U.S. Supreme Court Weighs College Non-Discrimination Policies

Case may impact public universities around the country

Today, the United States Supreme Court will hear arguments in Christian Legal Society v. Martinez, in which it will consider whether a student organization has a constitutional right to obtain public funds and other government-provided benefits while reserving the right to exclude members on the basis of race, sex, sexual orientation or any other factor.

The case was filed by the Christian Legal Society (CLS), a national organization of Christian lawyers and law students, against the University of California’s Hastings College of the Law. The National Center for Lesbian Rights (NCLR) and Paul Smith of Jenner & Block represent Outlaw, the lesbian, gay, bisexual, and transgender student group at Hastings, which intervened to defend the law school’s nondiscrimination policy. Hastings is represented by Ethan Schulman of Crowell & Moring LLP. Former United States Solicitor General Gregory Garre, chair of Latham & Watkins’ Supreme Court and Appellate Practice Group, will argue on behalf of Hastings.

“If the Supreme Court rules in favor of the Christian Legal Society, then any student group, whether religious or not, would have a First Amendment right to obtain funding, technical assistance, and other subsidies from a public university—even if the student group engages in the most blatant forms of discrimination,” said NCLR Legal Director Shannon Price Minter. “A student white supremacist group would have a constitutional right to obtain public money while maintaining a racially discriminatory membership policy. A student group that wanted to exclude women from leadership positions likewise would be entitled to receive public funds. Public universities would be required to support—and fund—private student groups that wish to practice the very forms of discrimination that the university itself is legally forbidden to promote.”

Like many public colleges and graduate schools, Hastings allows law students to organize student groups that can apply for university funding and other resources for group-related events. To be recognized as an official student group, all student groups must abide by Hastings’ policy on nondiscrimination. In 2004, the Christian Legal Society filed a lawsuit against Hastings, arguing that the nondiscrimination policy violated the group’s First Amendment right to discriminate against LGBT and non-Christian students.

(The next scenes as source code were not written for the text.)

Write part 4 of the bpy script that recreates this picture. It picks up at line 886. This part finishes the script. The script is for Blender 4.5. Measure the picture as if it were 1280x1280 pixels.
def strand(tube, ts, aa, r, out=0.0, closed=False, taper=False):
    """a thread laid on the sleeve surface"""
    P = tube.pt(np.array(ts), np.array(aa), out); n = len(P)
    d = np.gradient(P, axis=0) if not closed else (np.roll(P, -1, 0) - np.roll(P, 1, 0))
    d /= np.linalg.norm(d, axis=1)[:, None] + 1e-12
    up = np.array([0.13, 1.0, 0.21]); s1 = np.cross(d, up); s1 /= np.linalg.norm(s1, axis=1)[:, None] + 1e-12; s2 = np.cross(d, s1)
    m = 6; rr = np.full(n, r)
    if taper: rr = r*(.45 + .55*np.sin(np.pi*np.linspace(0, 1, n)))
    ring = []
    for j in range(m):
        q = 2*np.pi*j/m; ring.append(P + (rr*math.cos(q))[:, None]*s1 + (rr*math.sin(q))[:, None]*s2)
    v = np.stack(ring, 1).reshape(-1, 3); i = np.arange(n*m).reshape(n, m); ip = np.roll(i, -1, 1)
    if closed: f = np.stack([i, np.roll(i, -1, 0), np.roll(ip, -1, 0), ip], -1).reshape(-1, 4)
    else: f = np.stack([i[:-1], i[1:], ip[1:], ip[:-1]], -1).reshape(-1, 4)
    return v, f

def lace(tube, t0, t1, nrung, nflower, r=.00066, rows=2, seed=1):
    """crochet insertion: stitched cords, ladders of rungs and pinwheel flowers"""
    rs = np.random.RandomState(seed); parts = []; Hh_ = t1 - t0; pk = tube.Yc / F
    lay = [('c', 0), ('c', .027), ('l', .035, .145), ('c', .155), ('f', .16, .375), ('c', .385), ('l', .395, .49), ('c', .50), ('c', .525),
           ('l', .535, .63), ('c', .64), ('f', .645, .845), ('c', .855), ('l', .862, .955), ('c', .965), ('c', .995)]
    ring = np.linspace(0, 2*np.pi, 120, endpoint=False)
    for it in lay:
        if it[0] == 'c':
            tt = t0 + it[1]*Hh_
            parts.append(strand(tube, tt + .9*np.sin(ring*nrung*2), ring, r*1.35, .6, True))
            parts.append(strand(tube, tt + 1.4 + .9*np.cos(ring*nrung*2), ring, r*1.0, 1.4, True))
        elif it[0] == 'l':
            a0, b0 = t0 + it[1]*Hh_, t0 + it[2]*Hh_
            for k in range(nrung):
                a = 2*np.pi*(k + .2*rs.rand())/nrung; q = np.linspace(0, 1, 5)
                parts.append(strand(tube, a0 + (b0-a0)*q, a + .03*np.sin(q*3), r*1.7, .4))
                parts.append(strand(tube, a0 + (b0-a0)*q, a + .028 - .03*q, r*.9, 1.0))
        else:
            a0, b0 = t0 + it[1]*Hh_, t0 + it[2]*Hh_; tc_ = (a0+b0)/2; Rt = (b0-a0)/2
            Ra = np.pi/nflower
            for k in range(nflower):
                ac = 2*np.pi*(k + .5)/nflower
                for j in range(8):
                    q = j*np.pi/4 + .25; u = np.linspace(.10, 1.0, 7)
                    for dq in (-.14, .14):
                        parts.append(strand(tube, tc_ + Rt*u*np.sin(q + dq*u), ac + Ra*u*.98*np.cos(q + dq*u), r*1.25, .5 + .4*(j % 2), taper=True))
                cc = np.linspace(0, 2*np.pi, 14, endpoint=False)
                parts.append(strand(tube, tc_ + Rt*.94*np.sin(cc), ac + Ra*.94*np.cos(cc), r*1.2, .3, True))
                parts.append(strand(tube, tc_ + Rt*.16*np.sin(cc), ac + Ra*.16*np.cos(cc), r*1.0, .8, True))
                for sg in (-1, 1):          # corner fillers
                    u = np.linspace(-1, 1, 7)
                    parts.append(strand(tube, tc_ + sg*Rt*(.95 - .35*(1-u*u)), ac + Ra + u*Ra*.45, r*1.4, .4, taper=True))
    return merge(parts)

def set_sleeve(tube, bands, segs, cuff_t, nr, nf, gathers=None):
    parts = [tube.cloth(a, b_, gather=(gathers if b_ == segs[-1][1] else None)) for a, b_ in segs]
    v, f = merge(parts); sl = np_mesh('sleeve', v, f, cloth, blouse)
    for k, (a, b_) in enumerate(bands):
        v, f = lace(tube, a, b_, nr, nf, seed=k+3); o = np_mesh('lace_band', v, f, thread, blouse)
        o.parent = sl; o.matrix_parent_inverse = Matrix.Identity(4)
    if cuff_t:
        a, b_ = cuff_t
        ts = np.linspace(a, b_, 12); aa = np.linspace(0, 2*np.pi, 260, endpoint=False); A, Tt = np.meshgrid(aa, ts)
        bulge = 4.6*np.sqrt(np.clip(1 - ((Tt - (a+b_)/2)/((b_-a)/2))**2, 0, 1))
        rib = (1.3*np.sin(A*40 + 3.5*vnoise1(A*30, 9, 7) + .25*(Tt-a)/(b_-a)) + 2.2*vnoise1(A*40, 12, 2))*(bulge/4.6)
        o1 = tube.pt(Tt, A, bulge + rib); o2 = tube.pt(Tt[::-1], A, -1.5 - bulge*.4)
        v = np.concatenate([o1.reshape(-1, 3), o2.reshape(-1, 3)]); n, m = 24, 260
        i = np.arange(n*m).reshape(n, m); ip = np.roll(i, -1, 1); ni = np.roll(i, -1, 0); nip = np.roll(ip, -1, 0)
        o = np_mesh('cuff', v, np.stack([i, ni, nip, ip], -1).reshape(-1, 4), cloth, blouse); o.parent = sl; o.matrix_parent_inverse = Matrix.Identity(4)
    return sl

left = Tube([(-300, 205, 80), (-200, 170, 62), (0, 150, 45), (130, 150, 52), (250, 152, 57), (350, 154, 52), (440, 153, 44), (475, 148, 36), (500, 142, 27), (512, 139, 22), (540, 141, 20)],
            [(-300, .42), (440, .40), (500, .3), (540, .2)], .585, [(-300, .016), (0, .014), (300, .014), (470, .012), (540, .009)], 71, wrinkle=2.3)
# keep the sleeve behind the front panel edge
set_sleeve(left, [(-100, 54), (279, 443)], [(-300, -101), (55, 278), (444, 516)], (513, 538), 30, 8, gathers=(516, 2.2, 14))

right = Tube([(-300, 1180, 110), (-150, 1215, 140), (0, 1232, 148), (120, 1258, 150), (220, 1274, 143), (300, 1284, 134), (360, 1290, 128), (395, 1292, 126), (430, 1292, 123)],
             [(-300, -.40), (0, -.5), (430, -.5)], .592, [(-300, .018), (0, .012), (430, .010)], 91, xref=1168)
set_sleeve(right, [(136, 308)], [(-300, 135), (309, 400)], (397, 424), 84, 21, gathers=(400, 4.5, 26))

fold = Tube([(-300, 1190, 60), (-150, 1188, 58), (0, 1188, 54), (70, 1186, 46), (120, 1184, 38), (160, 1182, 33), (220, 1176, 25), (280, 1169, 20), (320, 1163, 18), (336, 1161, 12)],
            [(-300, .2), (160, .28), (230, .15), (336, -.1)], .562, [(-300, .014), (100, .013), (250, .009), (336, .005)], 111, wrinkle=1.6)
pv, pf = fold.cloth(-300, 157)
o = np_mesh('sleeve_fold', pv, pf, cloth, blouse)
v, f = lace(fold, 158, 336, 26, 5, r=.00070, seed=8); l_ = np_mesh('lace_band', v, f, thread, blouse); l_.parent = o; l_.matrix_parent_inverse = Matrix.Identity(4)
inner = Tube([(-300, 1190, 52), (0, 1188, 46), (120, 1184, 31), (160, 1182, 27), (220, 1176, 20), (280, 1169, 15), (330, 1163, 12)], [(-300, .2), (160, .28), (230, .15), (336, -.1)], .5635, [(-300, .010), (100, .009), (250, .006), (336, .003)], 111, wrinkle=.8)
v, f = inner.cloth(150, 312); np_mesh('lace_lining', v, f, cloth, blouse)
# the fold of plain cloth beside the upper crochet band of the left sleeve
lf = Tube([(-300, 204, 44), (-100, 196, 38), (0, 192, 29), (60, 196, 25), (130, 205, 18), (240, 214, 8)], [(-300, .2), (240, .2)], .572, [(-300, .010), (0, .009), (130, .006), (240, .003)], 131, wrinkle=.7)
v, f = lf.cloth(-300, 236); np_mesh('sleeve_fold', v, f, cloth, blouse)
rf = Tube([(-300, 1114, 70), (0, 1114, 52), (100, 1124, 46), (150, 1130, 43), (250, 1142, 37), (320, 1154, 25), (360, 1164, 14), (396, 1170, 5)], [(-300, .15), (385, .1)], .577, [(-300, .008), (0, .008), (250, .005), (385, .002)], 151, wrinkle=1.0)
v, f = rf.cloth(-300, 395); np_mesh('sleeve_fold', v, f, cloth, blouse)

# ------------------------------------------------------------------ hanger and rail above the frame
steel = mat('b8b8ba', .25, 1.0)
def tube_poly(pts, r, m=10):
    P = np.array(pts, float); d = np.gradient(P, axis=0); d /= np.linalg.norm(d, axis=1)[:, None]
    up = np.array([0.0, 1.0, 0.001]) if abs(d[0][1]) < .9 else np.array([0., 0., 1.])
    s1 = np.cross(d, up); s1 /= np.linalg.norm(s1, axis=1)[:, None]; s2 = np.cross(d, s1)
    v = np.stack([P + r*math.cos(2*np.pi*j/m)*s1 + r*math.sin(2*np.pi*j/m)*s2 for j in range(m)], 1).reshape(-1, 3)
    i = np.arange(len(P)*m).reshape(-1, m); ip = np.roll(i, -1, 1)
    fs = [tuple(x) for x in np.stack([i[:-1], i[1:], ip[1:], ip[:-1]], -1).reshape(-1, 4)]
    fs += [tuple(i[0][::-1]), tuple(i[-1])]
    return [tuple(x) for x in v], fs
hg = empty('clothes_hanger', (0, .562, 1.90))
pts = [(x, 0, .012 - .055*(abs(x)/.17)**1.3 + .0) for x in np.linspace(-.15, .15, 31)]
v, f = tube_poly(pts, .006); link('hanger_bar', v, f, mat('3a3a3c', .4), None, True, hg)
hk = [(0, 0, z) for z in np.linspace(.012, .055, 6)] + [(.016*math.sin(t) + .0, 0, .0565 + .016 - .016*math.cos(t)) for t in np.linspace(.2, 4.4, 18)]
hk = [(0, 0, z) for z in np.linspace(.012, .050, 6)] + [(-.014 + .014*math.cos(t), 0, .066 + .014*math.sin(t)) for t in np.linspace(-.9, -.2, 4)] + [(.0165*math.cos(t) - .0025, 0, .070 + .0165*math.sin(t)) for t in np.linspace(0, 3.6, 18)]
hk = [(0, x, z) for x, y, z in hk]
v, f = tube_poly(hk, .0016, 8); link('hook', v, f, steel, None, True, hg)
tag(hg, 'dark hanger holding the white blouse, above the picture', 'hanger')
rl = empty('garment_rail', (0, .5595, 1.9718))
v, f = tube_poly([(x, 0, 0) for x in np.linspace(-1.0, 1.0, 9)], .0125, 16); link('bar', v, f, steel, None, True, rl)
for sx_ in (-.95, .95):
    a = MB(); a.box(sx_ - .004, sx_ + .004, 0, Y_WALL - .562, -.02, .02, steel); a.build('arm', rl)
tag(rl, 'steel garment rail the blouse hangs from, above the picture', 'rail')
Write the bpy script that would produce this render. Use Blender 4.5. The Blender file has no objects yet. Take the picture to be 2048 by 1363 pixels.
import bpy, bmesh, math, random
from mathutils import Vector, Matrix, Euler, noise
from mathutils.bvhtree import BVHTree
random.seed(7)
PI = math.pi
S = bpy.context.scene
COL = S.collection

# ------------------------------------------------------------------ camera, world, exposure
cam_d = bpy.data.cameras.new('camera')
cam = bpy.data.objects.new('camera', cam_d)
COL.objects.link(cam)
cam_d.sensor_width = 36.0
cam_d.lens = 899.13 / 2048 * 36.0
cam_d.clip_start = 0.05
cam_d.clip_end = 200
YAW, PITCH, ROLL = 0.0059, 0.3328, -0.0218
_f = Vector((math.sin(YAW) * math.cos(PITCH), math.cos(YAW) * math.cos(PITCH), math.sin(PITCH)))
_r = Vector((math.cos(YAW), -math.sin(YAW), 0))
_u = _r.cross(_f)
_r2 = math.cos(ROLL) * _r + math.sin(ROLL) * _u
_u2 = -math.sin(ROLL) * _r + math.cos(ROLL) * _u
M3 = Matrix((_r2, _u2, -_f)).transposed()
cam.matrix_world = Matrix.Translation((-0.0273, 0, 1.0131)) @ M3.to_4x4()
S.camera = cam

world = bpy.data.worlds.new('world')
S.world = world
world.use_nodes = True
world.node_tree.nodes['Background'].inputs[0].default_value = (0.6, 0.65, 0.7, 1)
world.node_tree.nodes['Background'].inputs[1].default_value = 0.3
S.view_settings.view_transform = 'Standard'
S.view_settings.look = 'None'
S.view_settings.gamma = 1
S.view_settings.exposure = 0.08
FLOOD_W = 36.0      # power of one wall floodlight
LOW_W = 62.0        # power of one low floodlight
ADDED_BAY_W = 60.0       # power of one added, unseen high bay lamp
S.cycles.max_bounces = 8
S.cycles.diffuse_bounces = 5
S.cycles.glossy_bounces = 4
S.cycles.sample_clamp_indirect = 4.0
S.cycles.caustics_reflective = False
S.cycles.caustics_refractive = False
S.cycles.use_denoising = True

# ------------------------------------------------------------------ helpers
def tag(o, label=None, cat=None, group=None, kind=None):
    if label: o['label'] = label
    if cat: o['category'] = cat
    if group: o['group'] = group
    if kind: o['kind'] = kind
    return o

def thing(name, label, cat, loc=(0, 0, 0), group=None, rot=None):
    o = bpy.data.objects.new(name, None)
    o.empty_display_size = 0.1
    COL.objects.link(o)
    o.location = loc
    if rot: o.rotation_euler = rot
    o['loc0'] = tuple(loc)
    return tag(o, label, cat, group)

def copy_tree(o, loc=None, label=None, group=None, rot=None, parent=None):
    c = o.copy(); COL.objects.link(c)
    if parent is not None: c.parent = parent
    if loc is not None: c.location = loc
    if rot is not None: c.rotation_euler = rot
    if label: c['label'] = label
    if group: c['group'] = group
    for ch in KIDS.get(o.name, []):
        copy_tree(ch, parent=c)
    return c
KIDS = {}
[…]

On March 17, 2009, the United States Court of Appeals for the Ninth Circuit ruled in favor of Hastings and Outlaw, rejecting CLS’s arguments that the school’s policy violates its rights to freedom of speech, religion, and association. The court explained: “Hastings imposes an open membership rule on all student groups—all groups must accept all comers as voting members even if those individuals disagree with the mission of the group. The conditions on recognition are therefore viewpoint neutral and reasonable.” The Ninth Circuit’s decision affirmed an earlier ruling by United States District Court Judge Jeffrey White upholding the nondiscrimination policy against CLS’s First Amendment challenge.

On December 7, 2009, the Supreme Court of the United States granted CLS’s petition for writ of certiorari and agreed to review the court of appeals’ decision. A decision is expected by early July of 2010.